[THE DATA]:

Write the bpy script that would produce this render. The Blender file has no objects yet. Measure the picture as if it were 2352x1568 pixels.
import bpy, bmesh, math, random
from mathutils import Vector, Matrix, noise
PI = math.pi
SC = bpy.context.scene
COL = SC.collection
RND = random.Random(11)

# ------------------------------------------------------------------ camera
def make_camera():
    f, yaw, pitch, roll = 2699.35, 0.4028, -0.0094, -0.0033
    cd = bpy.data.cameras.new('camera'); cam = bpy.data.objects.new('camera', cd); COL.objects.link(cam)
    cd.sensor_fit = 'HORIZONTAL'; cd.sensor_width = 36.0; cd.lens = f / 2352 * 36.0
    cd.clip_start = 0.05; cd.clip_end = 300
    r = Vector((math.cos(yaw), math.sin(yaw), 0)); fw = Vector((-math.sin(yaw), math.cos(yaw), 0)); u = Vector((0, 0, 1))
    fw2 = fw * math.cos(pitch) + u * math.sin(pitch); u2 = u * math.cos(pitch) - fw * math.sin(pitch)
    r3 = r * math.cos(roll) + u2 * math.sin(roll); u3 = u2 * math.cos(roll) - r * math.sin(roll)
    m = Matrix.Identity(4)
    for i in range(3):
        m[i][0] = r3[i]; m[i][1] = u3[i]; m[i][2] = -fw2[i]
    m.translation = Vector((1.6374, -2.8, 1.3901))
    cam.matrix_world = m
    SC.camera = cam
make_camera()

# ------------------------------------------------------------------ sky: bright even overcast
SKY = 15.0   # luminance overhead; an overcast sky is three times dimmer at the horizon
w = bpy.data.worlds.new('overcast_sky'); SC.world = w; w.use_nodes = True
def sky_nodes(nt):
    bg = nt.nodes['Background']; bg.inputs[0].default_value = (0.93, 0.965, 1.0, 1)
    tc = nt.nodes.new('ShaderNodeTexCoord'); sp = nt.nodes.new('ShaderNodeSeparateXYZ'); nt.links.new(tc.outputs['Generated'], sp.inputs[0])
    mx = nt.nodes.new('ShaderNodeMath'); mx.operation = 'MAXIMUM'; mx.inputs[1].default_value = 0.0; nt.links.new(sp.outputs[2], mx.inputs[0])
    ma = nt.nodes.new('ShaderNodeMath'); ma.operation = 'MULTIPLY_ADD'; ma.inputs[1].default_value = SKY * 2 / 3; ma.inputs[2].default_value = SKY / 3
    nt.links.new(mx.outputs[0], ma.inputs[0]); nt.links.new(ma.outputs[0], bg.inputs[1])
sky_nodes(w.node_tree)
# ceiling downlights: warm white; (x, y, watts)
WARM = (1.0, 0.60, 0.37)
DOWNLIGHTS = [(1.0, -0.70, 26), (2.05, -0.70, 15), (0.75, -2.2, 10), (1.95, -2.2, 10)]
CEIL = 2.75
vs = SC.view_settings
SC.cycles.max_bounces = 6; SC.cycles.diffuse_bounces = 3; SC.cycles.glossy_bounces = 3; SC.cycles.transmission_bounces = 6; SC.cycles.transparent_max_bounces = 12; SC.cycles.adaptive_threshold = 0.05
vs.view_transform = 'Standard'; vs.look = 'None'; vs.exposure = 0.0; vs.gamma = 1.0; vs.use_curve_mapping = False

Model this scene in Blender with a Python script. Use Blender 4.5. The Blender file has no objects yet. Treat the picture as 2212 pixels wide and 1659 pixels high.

[TASK DIRECTIONS]: Your task is to repeat every entry exactly.

[CORRECT RESULT]:
Write the bpy script that would produce this render. The Blender file has no objects yet. Measure the picture as if it were 2352x1568 pixels.
import bpy, bmesh, math, random
from mathutils import Vector, Matrix, noise
PI = math.pi
SC = bpy.context.scene
COL = SC.collection
RND = random.Random(11)

# ------------------------------------------------------------------ camera
def make_camera():
    f, yaw, pitch, roll = 2699.35, 0.4028, -0.0094, -0.0033
    cd = bpy.data.cameras.new('camera'); cam = bpy.data.objects.new('camera', cd); COL.objects.link(cam)
    cd.sensor_fit = 'HORIZONTAL'; cd.sensor_width = 36.0; cd.lens = f / 2352 * 36.0
    cd.clip_start = 0.05; cd.clip_end = 300
    r = Vector((math.cos(yaw), math.sin(yaw), 0)); fw = Vector((-math.sin(yaw), math.cos(yaw), 0)); u = Vector((0, 0, 1))
    fw2 = fw * math.cos(pitch) + u * math.sin(pitch); u2 = u * math.cos(pitch) - fw * math.sin(pitch)
    r3 = r * math.cos(roll) + u2 * math.sin(roll); u3 = u2 * math.cos(roll) - r * math.sin(roll)
    m = Matrix.Identity(4)
    for i in range(3):
        m[i][0] = r3[i]; m[i][1] = u3[i]; m[i][2] = -fw2[i]
    m.translation = Vector((1.6374, -2.8, 1.3901))
    cam.matrix_world = m
    SC.camera = cam
make_camera()

# ------------------------------------------------------------------ sky: bright even overcast
SKY = 15.0   # luminance overhead; an overcast sky is three times dimmer at the horizon
w = bpy.data.worlds.new('overcast_sky'); SC.world = w; w.use_nodes = True
def sky_nodes(nt):
    bg = nt.nodes['Background']; bg.inputs[0].default_value = (0.93, 0.965, 1.0, 1)
    tc = nt.nodes.new('ShaderNodeTexCoord'); sp = nt.nodes.new('ShaderNodeSeparateXYZ'); nt.links.new(tc.outputs['Generated'], sp.inputs[0])
    mx = nt.nodes.new('ShaderNodeMath'); mx.operation = 'MAXIMUM'; mx.inputs[1].default_value = 0.0; nt.links.new(sp.outputs[2], mx.inputs[0])
    ma = nt.nodes.new('ShaderNodeMath'); ma.operation = 'MULTIPLY_ADD'; ma.inputs[1].default_value = SKY * 2 / 3; ma.inputs[2].default_value = SKY / 3
    nt.links.new(mx.outputs[0], ma.inputs[0]); nt.links.new(ma.outputs[0], bg.inputs[1])
sky_nodes(w.node_tree)
# ceiling downlights: warm white; (x, y, watts)
WARM = (1.0, 0.60, 0.37)
DOWNLIGHTS = [(1.0, -0.70, 26), (2.05, -0.70, 15), (0.75, -2.2, 10), (1.95, -2.2, 10)]
CEIL = 2.75
vs = SC.view_settings
SC.cycles.max_bounces = 6; SC.cycles.diffuse_bounces = 3; SC.cycles.glossy_bounces = 3; SC.cycles.transmission_bounces = 6; SC.cycles.transparent_max_bounces = 12; SC.cycles.adaptive_threshold = 0.05
vs.view_transform = 'Standard'; vs.look = 'None'; vs.exposure = 0.0; vs.gamma = 1.0; vs.use_curve_mapping = False

Model this scene in Blender with a Python script. Use Blender 4.5. The Blender file has no objects yet. Treat the picture as 2212 pixels wide and 1659 pixels high.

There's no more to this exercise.